Bartók described the plot in a newspaper
interview thus: in an Apache tent three thugs,
bent on robbery, force an attractive girl to lure
in prospective victims from the street. The
first guest is obviously poor, the second too,
but the third is a rich Chinese man. The young
girl entertains the Mandarin with her dance,
awakening in him burning desire which breaks
out in irrepressible love. But she simply can
not stand his presence. The thugs attack and
rob him, strangling him with the bed sheets
and stabbing him with a sabre, but to no avail,
they can’t do any harm to the love-stricken
Mandarin, who passionately stares at the girl.

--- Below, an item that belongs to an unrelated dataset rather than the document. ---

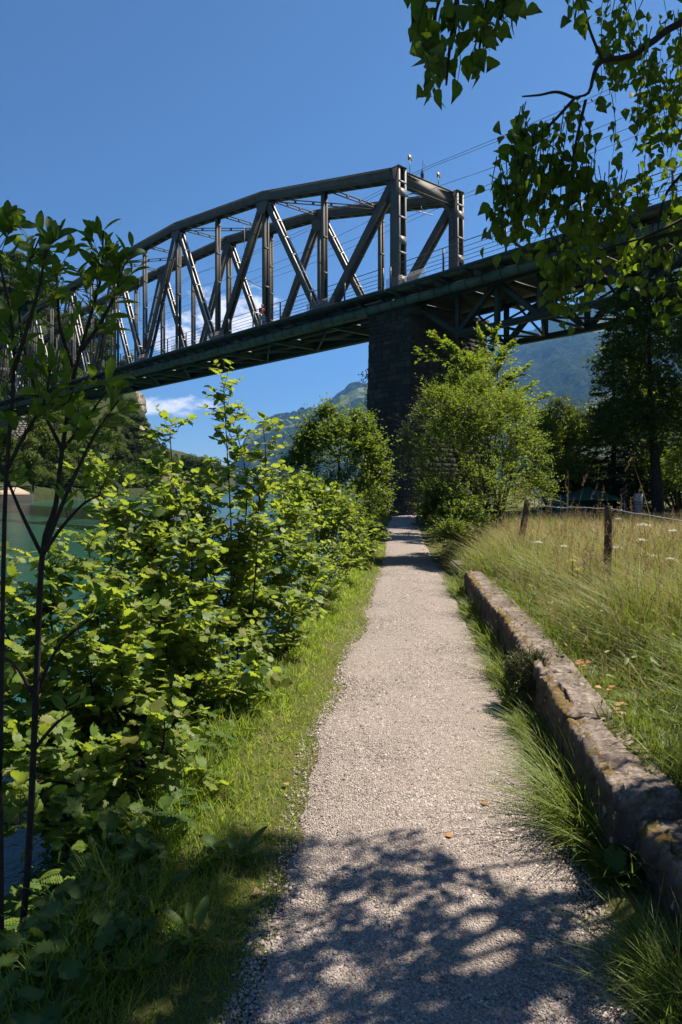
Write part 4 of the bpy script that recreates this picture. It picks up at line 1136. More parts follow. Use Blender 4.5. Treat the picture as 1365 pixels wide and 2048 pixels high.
# ================================================================ foreground willow on the left
def willow():
    base = np.array([-1.22, 2.55, -.25]); root = thing('willow_sapling', base, 'slender dark willow sapling with long leaves rising up the left edge', 'tree')
    D = 2.6
    def pl(pts, d=D, n=18): return weave([W(x, y, d if len(r) == 0 else r[0]) for x, y, *r in pts], n)
    main = np.vstack([base[None], pl([(25, 2040), (55, 1750), (72, 1400), (85, 1110), (112, 1010), (125, 900), (150, 745), (185, 620), (203, 550), (207, 462)], D, 40)])
    br = [
        pl([(85, 1112), (45, 1030), (15, 960), (-25, 870)], 2.55),
        pl([(85, 1112), (135, 985), (190, 870), (238, 800)], 2.5),
        np.vstack([base[None] + [-.12, -.05, 0], pl([(4, 1980), (2, 1500), (8, 1100), (14, 940), (28, 740), (20, 620), (-5, 500), (2, 440)], 2.45, 34)]),
        pl([(125, 900), (78, 800), (48, 690), (40, 580), (82, 470)], 2.65),
        pl([(150, 745), (122, 660), (116, 590), (112, 545)], 2.7),
        pl([(165, 700), (205, 640), (232, 585), (240, 545)], 2.6),
        pl([(28, 740), (60, 640), (82, 560), (92, 490)], 2.4),
        pl([(14, 940), (50, 870), (90, 800), (100, 740)], 2.45),
        pl([(125, 900), (165, 850), (215, 780)], 2.7),
        pl([(85, 1112), (120, 1060), (165, 1010), (200, 990)], 2.6),
        pl([(75, 1380), (120, 1290), (190, 1230)], 2.65), pl([(72, 1400), (30, 1330), (-20, 1300)], 2.6), pl([(68, 1500), (110, 1450), (150, 1420)], 2.6)]
    polys = [main] + br
    RT, DR = [], []
    dens = [22, 8, 9, 25, 15, 10, 12, 14, 13, 10, 5, 2, 2, 2]
    lo = [.60, .5, .45, .50, .2, .2, .1, .2, .2, .2, .4, .6, .6, .6]
    for p, k, l in zip(polys, dens, lo):
        t = rng.uniform(l, 1, k); q = along(p, t); ax = unit(along(p, np.minimum(t + .04, 1)) - along(p, np.maximum(t - .04, 0)))
        RT.append(q); DR.append(unit(ax * .7 + rand_unit(k) * .8 + ZU * .3))
    RT, DR = np.concatenate(RT), np.concatenate(DR)
    P, A, N, s, cv = sprays(RT, DR, .13 * rng.uniform(.4, 1.2, len(RT)), 4, .078, .05, .7, .9, .4, .3)
    # whorls of leaves at the shoot tips
    TP, TA = [], []
    for p in polys[:10]:
        for j in range(5):
            t = 1 - j * .03; q = along(p, np.array([t]))[0]; TP.append(q); TA.append(unit(unit(p[-1] - p[-3]) * (.9 - j * .06) + rng.normal(size=3) * .6))
    TP, TA = np.array(TP), np.array(TA)
    P = np.vstack([P, TP]); A = np.vstack([A, TA]); N = np.vstack([N, unit(rng.normal(size=TP.shape) + ZU * .5)]); s = np.append(s, rng.uniform(.065, .105, len(TP)))
    plant_leaves(root, P, A, N, s, 'willow', M['willow'], 300)
    stems_part(root, polys, [.0145, .008, .009, .010] + [.008] * 10, .0028, M['bark'], 'branch', 8)
    tag(link('twigs', twig_mesh('twigs', cv, .0022, M['twig']), root), kind='stuff')
willow()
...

The girl fulfils the Mandarin’s wish, who then
collapses and dies.
Bartók finished work on the pantomime
early in 1925, the score originally being
intended for the Diaghilev ballet company. The
Budapest opera house considered for some
time mounting the premiere, finally opting
for a date at the beginning of the following
year. This planned performance was then
shifted into a distant future, prompting Bartók
to entrust with the first performance rights
Jenö Szenkár, the “Generalmusikdirektor” of
the Cologne Opera. The premiere finally took
place on 27th November 1926 in the staunchly
Catholic metropole on the Rhine and soon
developed into one of the most infamous
theatre scandals in Germany. The members of
the audience – those that had not already left
the hall in haste – responded to the innovative
avowed artistic aims of the composer and his
trusted Kapellmeister with angry booing. The
general sense of disgust called for immediate
intervention by politicians and the church,
brought about a plethora of meetings and
protests, and engendered a never-ending
stream of tirades in the press denigrating a
“work designed for pimps and prostitutes with
orchestral brouhaha”.
In the end, the conductor and musical
director Szenkár was hauled up before the
Mayor of Cologne, Oberbürgermeister Konrad
Adenauer. “I expected something awful”,
commented the maestro looking back at the
momentous meeting, adding that Dr. Adenauer
had received him in a cool and reserved tone,
but had come straight to the point. Apparently,
bitter accusations were made, Szenkár’s very
artistic calling being called into question.
How could such a morally degrading work be
staged! It would have to disappear forthwith.
The conductor attempted to put the politician
on the right track, explaining that Bartók was
one of the greatest composers of the time, and
that there was a danger that the city would
become the laughing stock of the musical
world. But Adenauer stuck to his guns, the
work would not remain in the repertoire.
Konrad Adenauer of course, later became the
very first Chancellor of the Federal Republic
of Germany, his musical reputation – less
glorious as it were – also went down in the
annals of history.
Despite all the campaigning and intrigues
surrounding the work, the Mandarin was
not discarded that easily, achieving an
international success the resonance of which
we still feel today. In 1931 Bartók composed
for the Budapest premiere a new ending.
But once again the first performance in the
Hungarian capital was cancelled – at the very
last minute. Finally, the first stage version of
the work in Budapest took place in December
1945, a performance Bartók was no longer to
witness. The Orchestra of the Philharmonic
Society had, in 1928, seen fit to present the
orchestral suite (without chorus) to the
Budapest audience. This version, the one
documented on the present CD recording,
ends not with the death but with the ecstatic
keening of the protagonist.
The Miraculous Mandarin – whichever
version we consider – is of the same ilk as
Stravinsky’s animalistic and brutish Sacre
du printemps, or Prokofiev’s Skythic Suite.
Coarse motoric rhythms, unlimited usage of
dissonance and a cutting orchestral edginess
go to make up Bartók’s work for the dance,
one which wished to see more as a kind of
pantomime than a true ballet. Tonal centricity
helps the plot unfold, the largely stylised
dances being part of a through-composed
score.
With The Miraculous Mandarin, Bartók
managed to unify everything at his musical
disposal – at a single blow one might say.
All that he had learnt from other masters
of the trade comes to fruition in this piece.
Nonetheless, it was folk music which continued
to act as a main source and catalyst for his
style. What emerges is an artistic and musical
language which in its refinement can simply
not be bettered. It is with a sense of legitimacy
that Bence Szabolcsi, the doyen of Hungarian
musicology, describes Bartóks oeuvre as a
successful attempt to “crystallize the music of
the century, and this at the highest level.”